'''
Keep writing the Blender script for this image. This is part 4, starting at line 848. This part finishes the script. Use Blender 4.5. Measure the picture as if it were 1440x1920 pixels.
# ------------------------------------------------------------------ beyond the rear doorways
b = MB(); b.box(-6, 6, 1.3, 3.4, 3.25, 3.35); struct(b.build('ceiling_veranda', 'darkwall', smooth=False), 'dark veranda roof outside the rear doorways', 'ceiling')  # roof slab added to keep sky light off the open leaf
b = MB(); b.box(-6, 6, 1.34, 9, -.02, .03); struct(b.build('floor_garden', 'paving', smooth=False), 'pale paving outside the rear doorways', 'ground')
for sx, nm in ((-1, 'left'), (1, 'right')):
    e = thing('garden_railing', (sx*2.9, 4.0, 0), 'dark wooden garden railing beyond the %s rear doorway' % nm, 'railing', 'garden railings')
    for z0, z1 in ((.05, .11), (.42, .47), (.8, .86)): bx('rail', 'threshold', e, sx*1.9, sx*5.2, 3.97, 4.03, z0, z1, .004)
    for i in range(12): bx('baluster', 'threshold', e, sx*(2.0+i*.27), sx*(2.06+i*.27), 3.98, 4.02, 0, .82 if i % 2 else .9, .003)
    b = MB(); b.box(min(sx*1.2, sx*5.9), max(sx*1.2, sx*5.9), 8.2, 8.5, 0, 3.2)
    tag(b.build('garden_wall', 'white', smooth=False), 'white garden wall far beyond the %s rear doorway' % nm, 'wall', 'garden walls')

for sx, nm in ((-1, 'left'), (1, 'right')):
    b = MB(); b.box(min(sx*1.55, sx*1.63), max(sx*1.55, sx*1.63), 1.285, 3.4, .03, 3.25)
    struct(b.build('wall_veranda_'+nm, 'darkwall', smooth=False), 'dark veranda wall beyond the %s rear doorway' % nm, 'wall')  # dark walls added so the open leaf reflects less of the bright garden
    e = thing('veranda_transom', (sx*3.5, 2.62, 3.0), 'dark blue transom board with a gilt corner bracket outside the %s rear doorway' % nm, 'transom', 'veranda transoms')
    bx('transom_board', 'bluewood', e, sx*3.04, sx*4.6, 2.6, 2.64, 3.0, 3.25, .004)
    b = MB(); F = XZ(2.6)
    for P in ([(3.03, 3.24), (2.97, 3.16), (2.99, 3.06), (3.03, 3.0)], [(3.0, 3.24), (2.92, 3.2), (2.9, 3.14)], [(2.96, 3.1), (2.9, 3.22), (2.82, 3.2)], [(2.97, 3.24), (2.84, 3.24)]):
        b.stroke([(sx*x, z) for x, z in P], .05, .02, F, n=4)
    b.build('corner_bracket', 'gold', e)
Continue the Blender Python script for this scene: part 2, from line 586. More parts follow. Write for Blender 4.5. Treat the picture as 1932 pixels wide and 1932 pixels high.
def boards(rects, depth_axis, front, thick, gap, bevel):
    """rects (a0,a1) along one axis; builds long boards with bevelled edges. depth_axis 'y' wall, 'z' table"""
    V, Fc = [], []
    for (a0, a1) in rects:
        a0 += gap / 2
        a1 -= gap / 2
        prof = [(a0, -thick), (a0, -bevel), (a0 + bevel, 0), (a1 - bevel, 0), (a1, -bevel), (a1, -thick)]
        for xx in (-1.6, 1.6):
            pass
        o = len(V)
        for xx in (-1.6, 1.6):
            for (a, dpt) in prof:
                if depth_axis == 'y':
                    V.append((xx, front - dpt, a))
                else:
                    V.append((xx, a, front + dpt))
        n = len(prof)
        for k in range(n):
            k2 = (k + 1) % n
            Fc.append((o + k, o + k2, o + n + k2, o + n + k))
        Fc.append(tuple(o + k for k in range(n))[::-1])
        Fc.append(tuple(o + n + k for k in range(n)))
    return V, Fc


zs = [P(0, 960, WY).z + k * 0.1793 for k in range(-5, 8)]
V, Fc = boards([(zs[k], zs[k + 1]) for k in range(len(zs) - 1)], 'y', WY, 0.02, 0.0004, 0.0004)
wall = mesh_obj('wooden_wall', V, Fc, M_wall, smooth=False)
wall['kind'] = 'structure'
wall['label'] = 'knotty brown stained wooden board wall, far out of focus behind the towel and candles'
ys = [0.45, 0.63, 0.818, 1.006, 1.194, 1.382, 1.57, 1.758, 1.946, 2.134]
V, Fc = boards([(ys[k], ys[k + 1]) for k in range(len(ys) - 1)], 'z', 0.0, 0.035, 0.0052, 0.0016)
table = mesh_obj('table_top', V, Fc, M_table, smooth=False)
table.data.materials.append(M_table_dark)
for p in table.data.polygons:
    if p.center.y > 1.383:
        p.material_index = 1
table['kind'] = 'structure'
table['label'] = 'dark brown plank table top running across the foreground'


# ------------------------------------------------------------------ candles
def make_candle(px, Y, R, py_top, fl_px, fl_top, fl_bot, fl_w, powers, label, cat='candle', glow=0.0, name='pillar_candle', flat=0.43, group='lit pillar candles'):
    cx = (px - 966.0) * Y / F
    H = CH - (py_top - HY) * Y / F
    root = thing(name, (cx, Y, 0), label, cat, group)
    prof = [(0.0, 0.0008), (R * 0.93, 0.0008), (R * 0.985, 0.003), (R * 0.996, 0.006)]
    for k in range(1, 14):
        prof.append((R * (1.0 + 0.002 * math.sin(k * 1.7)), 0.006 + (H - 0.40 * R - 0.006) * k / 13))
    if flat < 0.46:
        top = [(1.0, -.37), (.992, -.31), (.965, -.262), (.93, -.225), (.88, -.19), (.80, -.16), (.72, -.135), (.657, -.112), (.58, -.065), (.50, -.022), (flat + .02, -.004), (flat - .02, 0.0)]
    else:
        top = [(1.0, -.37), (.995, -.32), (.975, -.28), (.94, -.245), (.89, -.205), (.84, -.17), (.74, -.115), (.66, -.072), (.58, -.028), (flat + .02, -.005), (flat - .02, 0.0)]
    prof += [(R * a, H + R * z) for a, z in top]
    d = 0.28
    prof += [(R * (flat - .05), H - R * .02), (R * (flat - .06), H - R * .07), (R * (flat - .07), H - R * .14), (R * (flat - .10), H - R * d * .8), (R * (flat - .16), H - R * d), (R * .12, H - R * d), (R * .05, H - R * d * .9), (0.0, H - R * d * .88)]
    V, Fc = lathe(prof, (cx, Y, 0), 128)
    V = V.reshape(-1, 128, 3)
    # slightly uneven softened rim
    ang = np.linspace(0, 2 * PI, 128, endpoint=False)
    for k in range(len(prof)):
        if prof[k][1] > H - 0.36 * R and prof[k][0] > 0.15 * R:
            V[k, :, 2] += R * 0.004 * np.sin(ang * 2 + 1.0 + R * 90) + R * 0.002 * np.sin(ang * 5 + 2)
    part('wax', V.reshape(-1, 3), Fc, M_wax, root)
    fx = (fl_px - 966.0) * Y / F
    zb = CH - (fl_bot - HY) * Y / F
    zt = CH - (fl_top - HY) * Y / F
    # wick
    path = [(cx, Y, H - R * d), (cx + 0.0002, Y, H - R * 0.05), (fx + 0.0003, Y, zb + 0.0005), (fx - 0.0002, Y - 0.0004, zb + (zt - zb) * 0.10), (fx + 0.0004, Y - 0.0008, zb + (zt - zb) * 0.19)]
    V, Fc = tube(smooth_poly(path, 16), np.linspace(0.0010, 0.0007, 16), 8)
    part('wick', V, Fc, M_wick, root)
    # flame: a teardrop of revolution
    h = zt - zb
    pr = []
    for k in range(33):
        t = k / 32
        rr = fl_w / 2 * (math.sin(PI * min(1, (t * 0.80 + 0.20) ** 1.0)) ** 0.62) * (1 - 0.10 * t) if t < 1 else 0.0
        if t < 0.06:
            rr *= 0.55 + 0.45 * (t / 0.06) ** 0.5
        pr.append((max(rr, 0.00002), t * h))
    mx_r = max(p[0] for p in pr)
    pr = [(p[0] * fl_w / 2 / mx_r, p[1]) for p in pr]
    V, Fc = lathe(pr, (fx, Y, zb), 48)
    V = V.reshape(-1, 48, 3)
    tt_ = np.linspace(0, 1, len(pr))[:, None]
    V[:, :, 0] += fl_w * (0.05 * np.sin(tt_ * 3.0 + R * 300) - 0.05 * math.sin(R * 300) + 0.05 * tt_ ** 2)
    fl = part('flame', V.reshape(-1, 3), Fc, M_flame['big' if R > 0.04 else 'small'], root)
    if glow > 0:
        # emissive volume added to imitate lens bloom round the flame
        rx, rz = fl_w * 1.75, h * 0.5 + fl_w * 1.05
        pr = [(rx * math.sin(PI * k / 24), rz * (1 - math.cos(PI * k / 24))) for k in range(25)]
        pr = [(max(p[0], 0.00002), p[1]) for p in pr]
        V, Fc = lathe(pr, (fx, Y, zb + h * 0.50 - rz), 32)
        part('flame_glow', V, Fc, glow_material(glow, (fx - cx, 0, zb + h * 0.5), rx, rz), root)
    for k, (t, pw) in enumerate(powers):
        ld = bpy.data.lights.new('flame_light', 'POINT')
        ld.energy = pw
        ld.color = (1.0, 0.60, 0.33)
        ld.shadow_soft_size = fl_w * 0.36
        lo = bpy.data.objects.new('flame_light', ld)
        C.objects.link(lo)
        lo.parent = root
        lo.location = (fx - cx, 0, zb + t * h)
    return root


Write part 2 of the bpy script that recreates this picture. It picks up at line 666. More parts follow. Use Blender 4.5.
'''
### WHAT TO DO
Print the lines from the line containing "if p.center.y >" to the line containing "table['label'] = 'dark", both ends included, exactly and with nothing added.

### EXERCISE RESULT
    if p.center.y > 1.383:
        p.material_index = 1
table['kind'] = 'structure'
table['label'] = 'dark brown plank table top running across the foreground'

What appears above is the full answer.